Mais tout ça était peine perdue, les dommages étaient faits et il était trop tard. Saputo ne s’installerait pas à Hawkesbury et je n’oublierais pas le rôle de Bélanger lors de la prochaine élection provinciale (sur laquelle je reviendrai en temps utile). Je me suis souvent demandé ce qu’il serait advenu si le projet avait été de l’avant. Il y avait déjà, dans l’ouest des comtés, le Fromagerie de St-Albert et son cheddar réputé; il y aurait eu, dans l’est, Saputo. Je me suis souvent demandé quel effet Saputo aurait eu sur le développement économique et agroalimentaire de notre région et quel rôle il aurait joué dans l’élaboration du projet d’un collège d’agriculture à Alfred. Quant aux membres de la famille Saputo que j’avais eu le plaisir de rencontrer, ils m’avaient laissé une très bonne impression. Bien sûr, en 2012, la réputation de Saputo n’est plus à faire; il suffit de voir leurs installations de St-Hyacinthe le long de l’autoroute 40.
En tant qu’agronome associé du comté de Russell à cette époque, j’ai suivi de près l’évolution de ce dossier. Je crois fermement que les comtés de Prescott et Russell auraient beaucoup bénéficiés de la venue de Saputo dans notre région. A part le lait des producteurs qui s’en va vers St-Albert, toute la production est expédiée à l’extérieur des comtés, surtout à Ingleside et Winchester, en plus d’un petit peu à Natrel d’Orléans.
Que dire aussi des emplois permanents qui auraient vu le jour avec Saputo.
Roger Pommainville
C’est ce qui me choque encore aujourd’hui.
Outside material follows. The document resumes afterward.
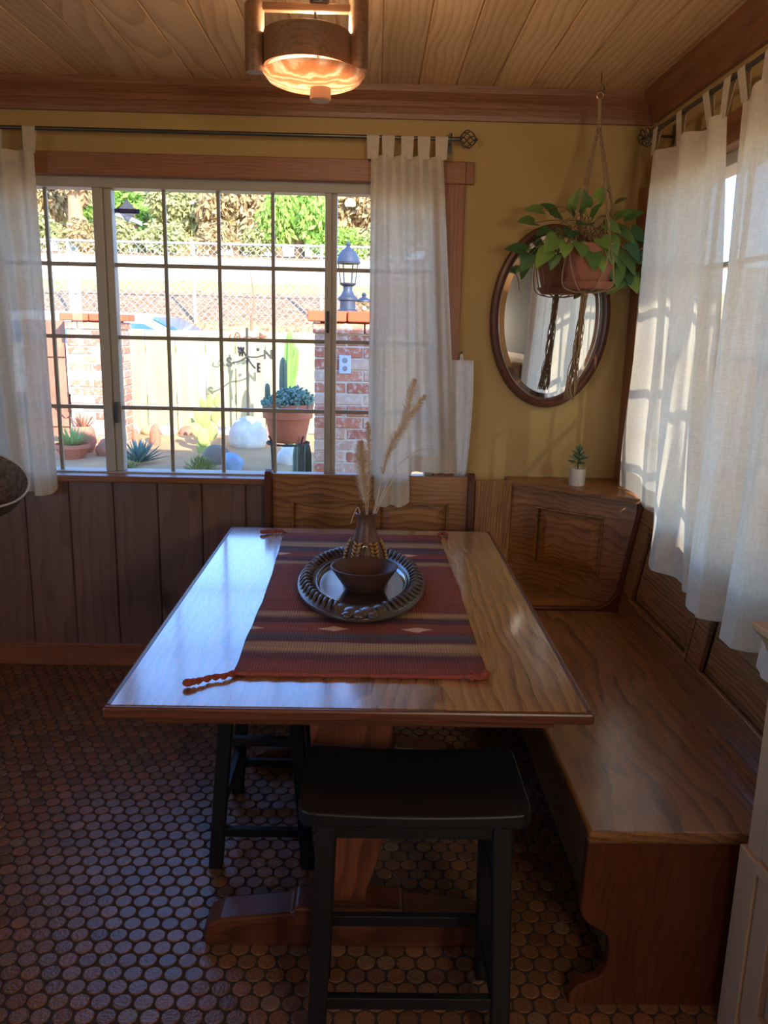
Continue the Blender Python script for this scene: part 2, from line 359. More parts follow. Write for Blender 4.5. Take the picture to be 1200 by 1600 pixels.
# outside
k = N('garden_brick'); geo = k.n('NewGeometry'); c = k.ramp(geo.outputs['Random Per Island'], [(0, srgb(172, 104, 84)), (.3, srgb(196, 124, 98)), (.5, srgb(208, 180, 160)), (.7, srgb(164, 96, 78)), (.85, srgb(200, 160, 136)), (1, srgb(186, 108, 84))])
n_ = k.noise(k.coord(), 26, 4, .65); k.base(k.mix(k.ramp(n_, [(.5, (0,)*3), (.68, (.8,)*3)]), c, srgb(214, 204, 192)), .85, 0, .2); k.bump(n_, .5, .006); M['brick'] = k.m
k = N('garden_brick_cap'); geo = k.n('NewGeometry'); k.base(k.ramp(geo.outputs['Random Per Island'], [(0, srgb(186, 92, 62)), (1, srgb(200, 106, 74))]), .8, 0, .2); M['brick_cap'] = k.m
M['mortar'] = plain('pale_mortar', srgb(204, 192, 176), .9, var=.12, scale=30)
k = N('fence_boards'); geo = k.n('NewGeometry'); co = k.coord(); f = k.noise(k.vmath('MULTIPLY', co, (14, 14, .7)), 1, 4, .6)
k.base(k.mix(k.math('MULTIPLY', geo.outputs['Random Per Island'], .4), k.ramp(f, [(.3, srgb(172, 156, 110)), (.7, srgb(196, 182, 138))]), srgb(184, 168, 122)), .8, 0, .2); M['fence'] = k.m
M['gate'] = wood('gate_redwood', srgb(164, 108, 84), srgb(180, 122, 96), srgb(134, 84, 66), 'Z', 16, .7, lines=.3)
M['dirt'] = plain('garden_dirt', srgb(184, 146, 104), .95, var=.18, scale=3, bump=.5)
M['mulch'] = plain('wood_chip_mulch', srgb(166, 126, 92), .95, var=.7, scale=16, bump=1)
M['drygrass'] = plain('dry_grass_ground', srgb(160, 148, 92), .95, var=.3, scale=8)
M['road'] = plain('pale_drive', srgb(206, 196, 178), .9, var=.06, scale=2)
M['bluegrey'] = plain('lantern_blue_paint', srgb(62, 70, 88), .5, metal=.2)
M['white_plate'] = plain('outlet_plate', srgb(196, 206, 220), .5, var=.05)
M['galv'] = plain('galvanised_steel', srgb(168, 162, 150), .5, metal=.4)
M['vane'] = plain('vane_grey_iron', srgb(58, 54, 50), .7, metal=.0)
M['vane_rust'] = plain('vane_copper', srgb(120, 78, 54), .7, metal=.0)
M['agave'] = leafm('agave_leaf', srgb(92, 122, 114), srgb(128, 156, 140), .5, .1)
M['aloe'] = leafm('aloe_leaf', srgb(140, 164, 88), srgb(178, 190, 116), .5, .15)
M['teal'] = leafm('trailing_succulent', srgb(104, 140, 128), srgb(150, 180, 162), .6, .15)
M['redleaf'] = leafm('reddish_spike', srgb(140, 92, 72), srgb(170, 112, 84), .6, .1)
M['pad'] = leafm('prickly_pear_pad', srgb(150, 160, 84), srgb(176, 182, 104), .6, .05)
M['cactus'] = plain('cactus_green', srgb(110, 150, 66), .6, var=.15)
M['cactus_grey'] = plain('cactus_grey_green', srgb(108, 124, 104), .65, var=.15)
M['bush'] = leafm('yellow_green_bush', srgb(136, 140, 84), srgb(176, 172, 100), .8, .2)
for nm, c_ in (('pale', (214, 204, 190)), ('brown', (132, 112, 96)), ('blue', (150, 166, 184)), ('tan', (204, 166, 120)), ('red', (176, 116, 92))):
    M['rock_'+nm] = plain('rock_'+nm, srgb(*c_), .9, var=.2, scale=9, bump=.5)
M['leaf_gum'] = leafm('gum_leaf', srgb(168, 156, 104), srgb(216, 178, 136), .7, .35)
M['leaf_olive'] = leafm('olive_leaf', srgb(160, 164, 108), srgb(204, 196, 138), .7, .35)
M['leaf_green'] = leafm('pepper_tree_leaf', srgb(138, 178, 76), srgb(190, 210, 112), .7, .4)
M['leaf_dark'] = leafm('dark_tree_leaf', srgb(108, 140, 96), srgb(150, 172, 112), .7, .35)
M['bark'] = plain('gum_bark', srgb(168, 128, 96), .9, var=.2, scale=3)
M['bark_brown'] = plain('brown_bark', srgb(140, 108, 82), .9, var=.2, scale=5)
M['roofing'] = plain('roof_board', srgb(150, 140, 128), .9)
M['stucco'] = plain('house_stucco', srgb(206, 196, 176), .9, var=.06)
M['car_white'] = plain('car_white_paint', srgb(226, 228, 232), .25, var=.02, coat=.5)
k = N('car_blue_glass'); k.base(srgb(70, 110, 176), .12, 0, .6); M['car_glass'] = k.m
M['tyre'] = plain('tyre_rubber', srgb(40, 40, 42), .8)
M['dark_panel'] = plain('dark_panel_grey', srgb(84, 80, 74), .8, var=.15, scale=5)
M['sticker'] = cloth('sticker_grey', srgb(206, 190, 188), .75, .26)
M['sticker_band'] = cloth('sticker_navy', srgb(112, 106, 146), .6, .08)

# ------------------------------------------------------------------ the room shell
WT = .15
def wall_with_hole(name, axis, pos, t, a0, a1, z0, z1, h0, h1, hz0, hz1, mat):
    bm = B()
    for (p0, p1, q0, q1) in ((a0, h0, z0, z1), (h1, a1, z0, z1), (h0, h1, z0, hz0), (h0, h1, hz1, z1)):
        if axis == 'y': box(bm, p0, p1, pos, pos+t, q0, q1)
        else: box(bm, pos, pos+t, p0, p1, q0, q1)
    return struct(obj(name, bm, mat))
W1 = (-1.60, .275, .875, 2.10)            # window in the back wall: x0 x1 z0 z1
W2 = (1.80, 3.22, .875, 2.10)              # window in the right wall: y0 y1 z0 z1
wall_with_hole('wall_back', 'y', WY, WT, LX-WT, WX+WT, 0, CZ+.1, *W1, [M['mustard']])
wall_with_hole('wall_right', 'x', WX, WT, FY, WY, 0, CZ+.1, *W2, [M['mustard']])
wall_with_hole('wall_left', 'x', LX-WT, WT, FY, WY, 0, CZ+.1, -.8, 1.0, .8, 2.2, [M['room_dark']])  # unseen side opening, added to let more daylight into the room
bm = B(); box(bm, LX, WX, FY-WT, FY, 0, CZ+.1); struct(obj('wall_front', bm, M['room_dark']))
# penny-round tile floor
bm = B(); box(bm, LX, WX, FY, WY, -.06, 0)
pitch = .0487; rr = .0228; rows = int((WY-.2)/(pitch*.866)); SEG = 12
cs = [(math.cos(2*PI*i/SEG), math.sin(2*PI*i/SEG)) for i in range(SEG)]
for j in range(rows):
    y = WY-.024-j*pitch*.866
    if y < .35: break
    n = int((WX-LX)/pitch)
    for i in range(n):
        x = LX+.03+i*pitch+(pitch/2 if j % 2 else 0)
        if x > WX-.02: continue
        x += random.uniform(-.0008, .0008); hz = random.uniform(.0022, .0034); tx, ty = random.uniform(-.02, .02), random.uniform(-.02, .02)
        lo_ = [bm.verts.new((x+rr*c, y+rr*s, -.001)) for c, s in cs]
        md_ = [bm.verts.new((x+rr*c, y+rr*s, hz-.0012+tx*rr*c+ty*rr*s)) for c, s in cs]
        hi_ = [bm.verts.new((x+(rr-.002)*c, y+(rr-.002)*s, hz+tx*rr*c+ty*rr*s)) for c, s in cs]
        f = bm.faces.new(hi_); f.material_index = 1
        for q in range(SEG):
            for A_, B_ in ((lo_, md_), (md_, hi_)):
                f = bm.faces.new((A_[q], A_[(q+1) % SEG], B_[(q+1) % SEG], B_[q])); f.material_index = 1
struct(obj('floor', bm, [M['grout'], M['tile']]))
# plank ceiling with V grooves, boards running towards the window
bm = B(); pw = .1447; x = .158-pw*20
box(bm, LX, WX, FY, WY, CZ+.012, CZ+.1)
while x < WX-.01:
    a, b = max(x, LX), min(x+pw, WX)
    if b > LX+.01:
        g = .004
        pts = [(a+g, FY, CZ), (b-g, FY, CZ), (b, FY, CZ+.006), (b, FY, CZ+.014), (a, FY, CZ+.014), (a, FY, CZ+.006)]
        prism(bm, pts, (0, WY-FY, 0))
    x += pw
struct(obj('ceiling', bm, M['pine_ceil']))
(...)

Saputo est devenu un géant mondial avec des installations dans cinq pays et ses produits sont vendus à l’échelle de la planète. Leurs marques Neilson, Vachon, Dairyland sont omniprésentes. Saputo génère quasiment deux milliards de dollars par année et emploie plus de 10 000 personnes. Imagine que serait devenu l’installation de Hawkesbury en 2012! Imagine comment aurait progressé nos producteurs laitiers régionaux.